Jackson Phillip Trager

Jackson is a behavioral researcher in the computational social science-focused Morality and Language Lab. His research examines how individuals and groups form moral identities and behave amid cultural conflicts, the impact of digital technologies, and innovative methods for measuring and analyzing these dynamics, particularly regarding bias, prejudice, and violence. On the Everyday Respect project, Jackson is the lead PhD researcher overseeing the human aspects of human-centered AI. His responsibilities include the UX/UI design of the custom annotation platform (CVAT-BWC). Additionally, he is developing the annotation manual that guides humans on how to measure objective and subjective psychological constructs of police-civilian interactions, training diverse annotators to capture the subjectivity of such stops, continuously evaluating data, and assessing annotator well-being concerning traumatic content exposure. His contributions to enhancing police accountability and integrating social science with technology on this project earned him the Dean’s Emblem Award for Outstanding Scholarship.

Georgios Chochlakis

Georgios is a Computer Science Ph.D. student at the University of Southern California and a graduate research assistant at the Signal Analysis and Interpretation Laboratory, supervised by prof. Shrikanth Narayanan. His research is on multilingual emotion recognition from text. Previously, Georgios studied for a joint M.Eng. and B.Sc. in Electrical & Computer Engineering at the National Technical University of Athens.

Parsa Hejabi

Parsa Hejabi is a graduate NLP research assistant at the Morality and Language Lab. He is the technical lead and product manager of CVAT-BWV, the video annotation platform for the ER project. In addition to this role, he also works on ML pipeline development for the project.

Jose Alcocer

José is a Ph.D. candidate in American politics and computational social science at the University of Southern California’s Department of Political Science and International Relations, where he also serves as a graduate researcher at the Security and Political Economy (SPEC) Lab.
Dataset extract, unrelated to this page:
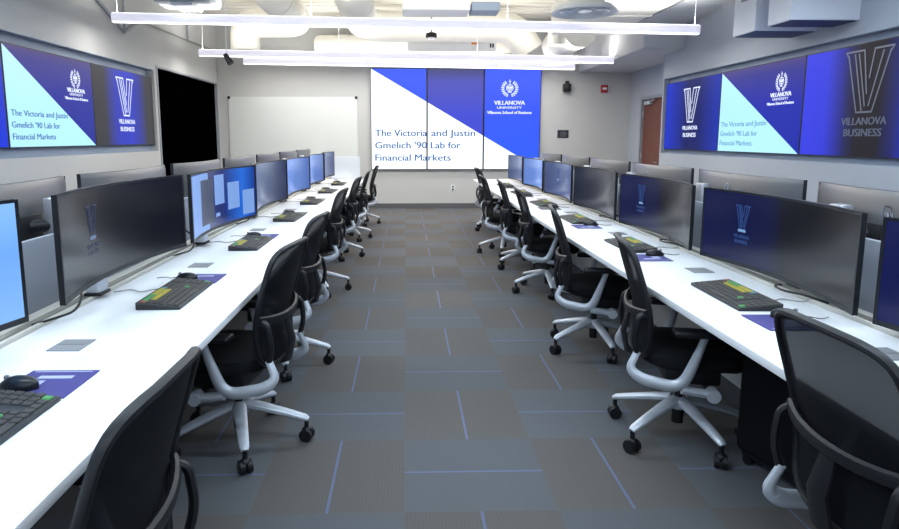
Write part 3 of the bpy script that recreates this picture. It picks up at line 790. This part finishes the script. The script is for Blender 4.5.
def duct(path, r, label, cr=.55, seams=True, D='round duct'):
    P = rounded(path, cr, 8); t = empty('air_duct', path[0], 0, label, 'duct', 'white ceiling ducts')
    o = Vector(path[0]); mb = MB().tube([p-o for p in P], r, 28)
    mb.build('tube', M['duct'], t)
    for a, b in zip(path, path[1:]):
        a, b = Vector(a), Vector(b); n = int((b-a).length/1.4)
        for k in range(1, n+1):
            p = a+(b-a)*k/(n+.6)-o; dd = (b-a).normalized()*.02
            MB().cyl(p-dd, p+dd, r+.008, n=28).build('seam_ring', M['duct'], t)
    return t
duct([(-1.85, 3.0, 3.42), (-1.85, 11.6, 3.42), (-2.80, 11.6, 3.42), (-2.80, 11.6, 2.95)], .25, 'white round duct at the left, ending in a downward elbow', .4)
duct([(-.74, 3.0, 3.42), (-.74, 11.9, 3.42), (1.95, 11.9, 3.42), (2.25, 11.9, 2.98)], .27, 'white round duct turning right across the ceiling centre', .6)
o = MB(); o.box(-1.75, 2.3, 12.55, 12.95, 3.02, 3.38, .12, 4)
t = empty('air_duct', (0, 0, 0), 0, 'flat oval white duct crossing above the video wall', 'duct', 'white ceiling ducts'); o.build('body', M['duct'], t)
for x in (-1.2, .2, 1.5): MB().box(x-.02, x+.02, 12.54, 12.96, 3.01, 3.39, .12, 4).build('seam_ring', M['duct'], t)
t = empty('air_duct', (2.75, 7.0, 3.02), 0, 'wide rectangular white duct at the right, above the round diffuser', 'duct', 'white ceiling ducts')
MB().box(-.5, .45, -2.4, 3.2, 0, .45, .01).build('body', M['duct'], t, smooth=False)
for y in (-1.2, .2, 1.6): MB().box(-.515, .465, y-.02, y+.02, -.012, .46).build('flange', M['duct'], t, smooth=False)
t = empty('air_duct', (2.9, 11.5, 3.0), 0, 'short white duct box near the far right soffit', 'duct', 'white ceiling ducts')
MB().cyl((0, -.6, .2), (0, 1.2, .2), .27, n=28).build('tube', M['duct'], t); MB().cyl((-.35, -.45, .2), (-.35, -.45, -.02), .16, n=24).build('collar', M['duct'], t)
def diffuser(loc, r, label, neck):
    t = empty('air_diffuser', loc, 0, label, 'air vent', 'round ceiling diffusers')
    for k, (ra, rb) in enumerate(((1, .84), (.74, .58), (.48, .32))):
        MB().lathe([(r*rb, .06+.02*k), (r*ra, .0+.012*k), (r*ra, .012+.012*k), (r*rb, .075+.02*k)][::1], n=40).build('cone_ring', M['silver'], t)
    MB().lathe([(r*.2, .02), (r*.22, .03), (r*.1, .08)], n=24).build('centre_plug', M['silver'], t)
    MB().cyl((0, 0, .09), (0, 0, neck), r*.6, n=32).build('neck', M['duct'], t)
    return t
diffuser((2.02, 7.45, 2.83), .37, 'large round diffuser with concentric rings above the nearest pendant', .19)
diffuser((1.97, 12.75, 2.88), .33, 'round diffuser just before video wall, behind pendant lamps', .14)
diffuser((-3.03, 7.0, 2.98), .28, 'round diffuser in the upper left corner above the pendant', .82)
t = empty('air_box', (.40, 8.6, 3.08), 0, 'bright white square box vent at top centre', 'air vent')
MB().box(-.44, .44, 0, .5, 0, .18, .008).build('body', M['white'], t, smooth=False); MB().box(.46, .83, .02, .4, 0, .11, .005).build('side_duct', M['niche'], t, smooth=False)
MB().cyl((0, .25, .18), (0, .25, .72), .12, n=24).build('neck', M['duct'], t)
t = empty('fan_unit', (-2.52, 7.75, 2.95), 0, 'grey fan box hanging at the upper left above the pendant', 'fan unit')
MB().box(-.33, .33, -.3, .3, 0, .30, .05, 3).build('body', M['trim'], t); MB().box(-.12, .12, -.2, .2, -.03, 0).build('outlet', M['white'], t, smooth=False)
for x in (-.25, .25): MB().cyl((x, 0, .3), (x, 0, .87), .008, n=8).build('hanger', M['white'], t)
t = empty('projector', (.85, 12.28, 3.02), 0, 'long white projector with orange label above the video wall', 'projector')
MB().box(-.82, .82, -.15, .15, 0, .20, .015).build('body', M['white'], t); MB().box(.36, .46, -.152, -.15, .12, .20).build('label_sticker', M['orange'], t, smooth=False)
MB().box(.70, .73, -.153, -.15, .07, .14).box(.745, .775, -.153, -.15, .07, .14).build('vent', M['black'], t, smooth=False)
MB().cyl((0, .05, .2), (0, .05, .80), .02, n=10).build('hanger', M['white'], t)
t = empty('dome_camera', (.42, 10.8, 3.06), 0, 'small black dome camera hanging at the ceiling centre', 'camera')
MB().lathe([(.09, .0), (.095, .02), (.085, .07), (.02, .09)], n=24).build('housing', M['black'], t); MB().ball((0, 0, .005), .055, (1, 1, .7)).build('lens', M['white'], t)
MB().cyl((0, 0, .085), (0, 0, .76), .008, n=8).build('hanger', M['black'], t)
t = empty('hanging_microphone', (-2.43, 9.0, 2.46), 0, 'black spot fixture hanging on a thin rod, upper left', 'spotlight')
MB().cyl((-.02, 0, .10), (.06, -.02, -.02), .032, .045).build('body', M['black'], t); MB().cyl((0, 0, .09), (0, 0, 1.36), .007, n=8).build('hanger', M['white'], t)
# wall-hung white cabinets at the upper right
for y0, y1, lb in ((5.9, 6.27, 'nearer of two white equipment cabinets high on right wall'), (6.5, 6.93, 'farther of two white equipment cabinets high on right wall')):
    t = empty('wall_cabinet', (XR-.001, y0, 2.49), 0, lb, 'wall cabinet', 'white cabinets high on the right wall')
    MB().box(-.64, 0, 0, y1-y0, .006, .605, .006).build('body', M['box'], t, smooth=False)
    MB().box(-.62, -.02, .02, y1-y0-.02, 0, .008).build('underside', M['boxdark'], t, smooth=False)
    MB().box(-.652, -.64, (y1-y0)*.35, (y1-y0)*.65, .33, .42, .003).build('latch', M['cover'], t)
# conduit and bracket on the left wall
t = empty('wall_conduit', (XL, 9.0, 2.8), 0, 'thin grey conduit with bracket, upper left wall', 'conduit')
MB().tube([(.03, .5, .27), (.03, 2.3, .29), (.03, 4.1, .33)], .013, 8).build('tube', M['cablegrey'], t)
MB().tube([(.03, -.9, .32), (.03, -.1, .04), (.03, .42, .25)], .022, 8).tube([(.03, -.1, .04), (.03, -.12, .9)], .018, 8).build('bracket', M['trim'], t)
MB().tube([(.03, 2.45, .95), (.03, 2.43, .28)], .016, 8).build('drop', M['trim'], t)

# ------------------------------------------------------------------ camera, world
F = 640.0
cam = bpy.data.cameras.new('camera'); co = bpy.data.objects.new('camera', cam); COL.objects.link(co)
cam.sensor_fit = 'HORIZONTAL'; cam.sensor_width = 36; cam.lens = F/899*36
co.location = (0, 0, 1.44); co.rotation_euler = (rad(90-8.27), 0, rad(-1.5))
cam.shift_x = .0295; cam.shift_y = -.0373; cam.clip_start = .02
S.camera = co
w = bpy.data.worlds.new('world'); S.world = w; w.use_nodes = True
w.node_tree.nodes['Background'].inputs[0].default_value = (.75, .85, 1, 1); w.node_tree.nodes['Background'].inputs[1].default_value = .3
S.view_settings.view_transform = 'Standard'; S.view_settings.look = 'None'; S.view_settings.gamma = 1
S.view_settings.use_curve_mapping = False; S.view_settings.exposure = .18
His research examines how racial minority legislators navigate institutional marginalization and employ position-taking strategies to advocate for their constituents and influence policy. Methodologically, he focuses on the intersection of Artificial Intelligence (AI) and statistical inference to study political institutions and elite behavior.
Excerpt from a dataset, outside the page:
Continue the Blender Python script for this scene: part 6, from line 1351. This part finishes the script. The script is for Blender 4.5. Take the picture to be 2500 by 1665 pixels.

As a key researcher on the Everyday Respect project, José applies Machine Learning (ML) and Natural Language Processing (NLP) to identify verbal and nonverbal communication preferences that community members wish to see or avoid in interactions with police officers, based on large survey and interview data. He also uses causal inference and machine learning to analyze the impact of police behavior on minority communities using large-scale traffic stop data.

Hong Nguyen

Hong Nguyen is a PhD student in Electrical Engineering at the University of Southern California, where he conducts research at the Signal Analysis and Interpretation Laboratory. His work focuses on advancing computer vision models, human-centered explainable AI and generative models for visual data. On the Everyday Respect project, his main focus is police-civilian behavior analysis based on speech & visual data, reasoning and causal inference.

Aarya Devnani

Aarya Devnani is currently pursuing a Master’s degree in Computer Science at the University of Southern California. He is a Research Assistant at the Morality and Language Lab at USC. His academic interests primarily revolve around web development, game development, and distributed systems. As a platform developer for the CVAT-BWV on the ER project, he works on enhancing the platform for annotating and transcribing LAPD Body Cam footage. Outside of academia, Aarya has a strong interest in sports and technology.